Growth declared urgent at Sam's

Wholesaler shifts focus to families

John Furner didn't wait for analysts and investors gathered at Wal-Mart Stores Inc.'s home office in Bentonville last Tuesday to ask the Sam's Club question.

Instead, the division's new chief executive officer quickly tackled the topic on his own.

"Will the new team at Sam's Club move the needle in a meaningful way?" Furner said, acknowledging that the company's trajectory had been relatively flat for years. "The answer is, 'Yes.' We will move the needle and we're going to accelerate growth at Sam's Club in a meaningful way."

Furner, who replaced Rosalind Brewer as Sam's Club's CEO on Feb. 1, provided an update on his plans for the warehouse business during Wal-Mart's annual meeting with the investment community last week. He has been handed the task of reinvigorating a business that has recorded six straight quarters of positive same-store sales growth but continues to be outpaced by rival Costco.

So Furner said Sam's Club has been busy implementing strategies to accelerate growth and unveiled one of the company's biggest shifts during the meeting. Sam's Club has narrowed the scope of its target customer to focus more on budget-conscious shoppers than business members.

"Over the years, we've had at Sam's Club a number of strategic shifts," Furner said. "We try to serve a wide variety of incomes, some of which was driven by real estate locations. And we've attempted to serve too many types of small-business members. At one point we had 16 different member segments. ... We weren't serving any of the segments very well."

Overall, Sam's Club categorizes its customers in two groups: savings members and business members. Citing internal data, Furner said 74 percent of its customers are savings members and 95 percent of member purchases -- excluding fuel and tobacco -- are actually for household items.

So the data show that Sam's Club really has "one member," according to Furner. He defined them as busy families of four or more people who earn between $75,000 and $125,000 annually. They may own a small businesses as well, but most of their purchases are specifically for their homes.

Not only does the group account for the largest segment of the business, it also represents the highest percentage of traffic growth and online sales, according to Furner.

While Sam's Club will maintain strong relationships with businesses like restaurants and small offices, Furner said the strategy is to align the entire business around the more narrow focus.

"We're evaluating everything from our membership offering to our merchandise categories to our locations, and we've got some important choices to make in the future," Furner said.

Brian Yarbrough, a retail analyst for Edward Jones, said the shift makes sense for Sam's Club as it tries to take a more sizable step.
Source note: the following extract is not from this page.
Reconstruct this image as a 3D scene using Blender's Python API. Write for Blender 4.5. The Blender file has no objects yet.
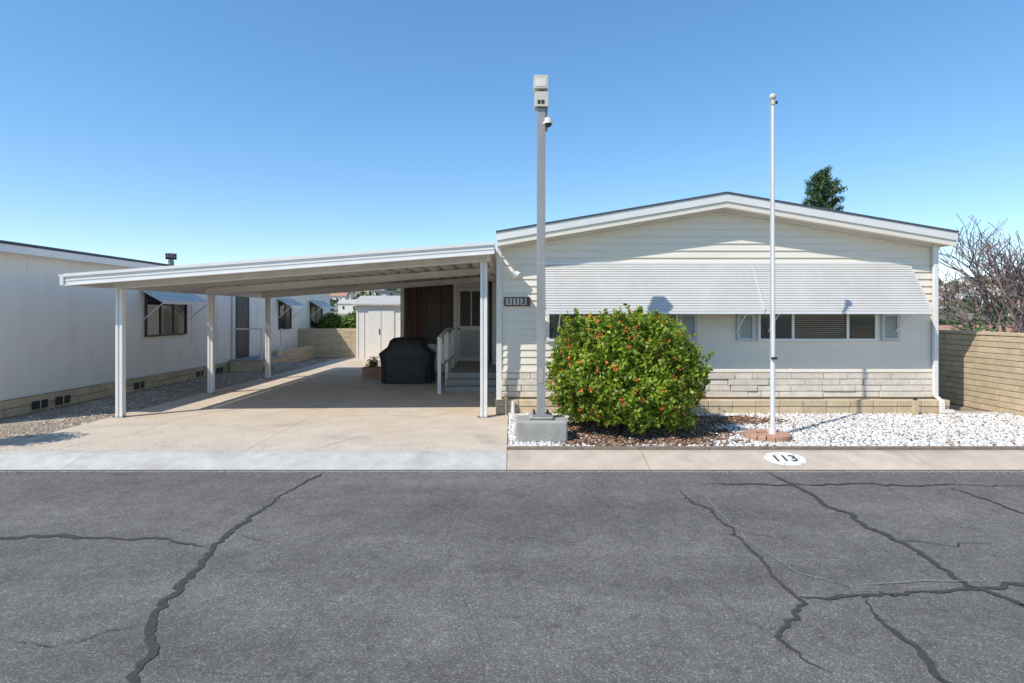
import bpy, math, random
import numpy as np
from mathutils import Vector, Matrix
random.seed(7); rng=np.random.default_rng(7)
scene=bpy.context.scene

# ---------------------------------------------------------------- materials
def new_mat(name):
    m=bpy.data.materials.new(name); m.use_nodes=True
    nt=m.node_tree; return m,nt,nt.nodes['Principled BSDF']
def mat(name,c1,c2=None,scale=4.0,rough=0.7,metal=0.0,bump=0.0,bscale=60.0,detail=6,c3=None,s3=0.6,f3=0.5,island=0.0,spec=0.5,stretch=None,w3=.18,c4=None,s4=3,f4=.62,w4=.12):
    m,nt,b=new_mat(name); N=nt.nodes; L=nt.links
    b.inputs['Roughness'].default_value=rough; b.inputs['Metallic'].default_value=metal
    b.inputs['Specular IOR Level'].default_value=spec
    if c2 is None: c2=tuple(x*0.88 for x in c1)
    tc=N.new('ShaderNodeTexCoord'); src=tc.outputs['Object']
    if stretch:
        mp=N.new('ShaderNodeMapping'); mp.inputs['Scale'].default_value=stretch
        L.new(src,mp.inputs['Vector']); src=mp.outputs['Vector']
    n=N.new('ShaderNodeTexNoise'); n.inputs['Scale'].default_value=scale; n.inputs['Detail'].default_value=detail
    n.inputs['Roughness'].default_value=0.62
    L.new(src,n.inputs['Vector'])
    r=N.new('ShaderNodeValToRGB'); r.color_ramp.elements[0].position=0.32; r.color_ramp.elements[1].position=0.68
    r.color_ramp.elements[0].color=(*c2,1); r.color_ramp.elements[1].color=(*c1,1)
    L.new(n.outputs['Fac'],r.inputs['Fac']); col=r.outputs['Color']
    for cc,ss,ff,ww,off in ((c3,s3,f3,w3,0),(c4,s4,f4,w4,17.3)):
        if cc is None: continue
        mo=N.new('ShaderNodeMapping'); mo.inputs['Location'].default_value=(off,off*.7,0); L.new(src,mo.inputs['Vector'])
        n3=N.new('ShaderNodeTexNoise'); n3.inputs['Scale'].default_value=ss; n3.inputs['Detail'].default_value=7
        L.new(mo.outputs[0],n3.inputs['Vector'])
        r3=N.new('ShaderNodeValToRGB'); r3.color_ramp.elements[0].position=ff; r3.color_ramp.elements[1].position=ff+ww
        L.new(n3.outputs['Fac'],r3.inputs['Fac'])
        mx=N.new('ShaderNodeMix'); mx.data_type='RGBA'
        L.new(r3.outputs['Color'],mx.inputs['Factor']); L.new(col,mx.inputs[6]); mx.inputs[7].default_value=(*cc,1)
        col=mx.outputs[2]
    if island>0:
        g=N.new('ShaderNodeNewGeometry'); mr=N.new('ShaderNodeMapRange')
        mr.inputs['To Min'].default_value=1-island; mr.inputs['To Max'].default_value=1+island*0.6
        L.new(g.outputs['Random Per Island'],mr.inputs['Value'])
        h=N.new('ShaderNodeHueSaturation'); L.new(mr.outputs[0],h.inputs['Value']); L.new(col,h.inputs['Color']); col=h.outputs['Color']
    L.new(col,b.inputs['Base Color'])
    if bump>0:
        nb=N.new('ShaderNodeTexNoise'); nb.inputs['Scale'].default_value=bscale; nb.inputs['Detail'].default_value=4
        L.new(src,nb.inputs['Vector'])
        bp=N.new('ShaderNodeBump'); bp.inputs['Strength'].default_value=bump; bp.inputs['Distance'].default_value=0.01
        L.new(nb.outputs['Fac'],bp.inputs['Height']); L.new(bp.outputs['Normal'],b.inputs['Normal'])
    return m
def leafmat(name,cols,trans=0.35,rough=0.5):
    m,nt,b=new_mat(name); N=nt.nodes; L=nt.links
    g=N.new('ShaderNodeNewGeometry'); r=N.new('ShaderNodeValToRGB')
    els=r.color_ramp.elements
    while len(els)<len(cols): els.new(0.5)
    for i,(p,c) in enumerate(cols): els[i].position=p; els[i].color=(*c,1)
    L.new(g.outputs['Random Per Island'],r.inputs['Fac'])
    tc=N.new('ShaderNodeTexCoord'); n=N.new('ShaderNodeTexNoise'); n.inputs['Scale'].default_value=3.5
    L.new(tc.outputs['Object'],n.inputs['Vector'])
    mr=N.new('ShaderNodeMapRange'); mr.inputs['From Min'].default_value=.3; mr.inputs['From Max'].default_value=.7
    mr.inputs['To Min'].default_value=.7; mr.inputs['To Max'].default_value=1.35
    L.new(n.outputs['Fac'],mr.inputs['Value'])
    h=N.new('ShaderNodeHueSaturation'); L.new(mr.outputs[0],h.inputs['Value']); L.new(r.outputs['Color'],h.inputs['Color'])
    L.new(h.outputs['Color'],b.inputs['Base Color']); b.inputs['Roughness'].default_value=rough
    t=N.new('ShaderNodeBsdfTranslucent'); L.new(h.outputs['Color'],t.inputs['Color'])
    ms=N.new('ShaderNodeMixShader'); ms.inputs['Fac'].default_value=trans
    out=[x for x in N if x.type=='OUTPUT_MATERIAL'][0]
    L.new(b.outputs[0],ms.inputs[1]); L.new(t.outputs[0],ms.inputs[2]); L.new(ms.outputs[0],out.inputs['Surface'])
    return m
def islandmat(name,cols,rough=0.9):
    m,nt,b=new_mat(name); N=nt.nodes; L=nt.links
    g=N.new('ShaderNodeNewGeometry'); r=N.new('ShaderNodeValToRGB'); els=r.color_ramp.elements
    while len(els)<len(cols): els.new(0.5)
    for i,(p,c) in enumerate(cols): els[i].position=p; els[i].color=(*c,1)
    L.new(g.outputs['Random Per Island'],r.inputs['Fac']); L.new(r.outputs['Color'],b.inputs['Base Color'])
    b.inputs['Roughness'].default_value=rough
    return m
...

While net sales were up 2.6 percent in the first half of the fiscal year and traffic has increased 1.6 percent, Yarbrough said Sam's Club must find a way to better compete with Costco.

"They were probably too deep in trying to be too many things to too many people," Yarbrough said. "They need to be more laser focused. It seems like they're making some headway there."

Carol Spieckerman, a retail consultant and president of Bentonville-based Spieckerman Retail, also said Sam's Club has been "a bit scattered" in its approaches. She believes the new focus -- adjusting its attention away from business customers in favor of budget-conscious shoppers -- represents "a pretty radical shift" for the company.

"That's not to say it doesn't make sense in the long run," Spieckerman said. "The trick will be to ensure that business members still feel some love, even as Sam's puts a bull's-eye on the bargain hunters. No doubt plenty of members fall into both categories."

Furner outlined several other areas of improvement at Sam's Club, including the growth of its private brands. Two years ago, private brands -- which are designed to differentiate a retailer from competitors and create loyalty -- accounted for 17 percent of sales and is now at 23 percent. The company's Member's Mark brand is now an $11 billion business.

The company is investing more in its perishables business as well, establishing training programs that develop what Furner described as "fresh experts." E-commerce sales also are up by 27 percent in the first half of the year and, like its parent company Wal-Mart, Sam's Club will continue to invest in technology and innovation intended to make shopping easier.

Furner outlined one of the company's latest examples. Sam's Club will launch a new membership sign-up process later this year that promises to significantly trim the amount of time it takes to get a card and start shopping in the club. The current method takes anywhere between 8 and 28 minutes, while the new system can be completed in 40 seconds.

"We've got a clear vision for where we're going, and we're making progress," Furner said.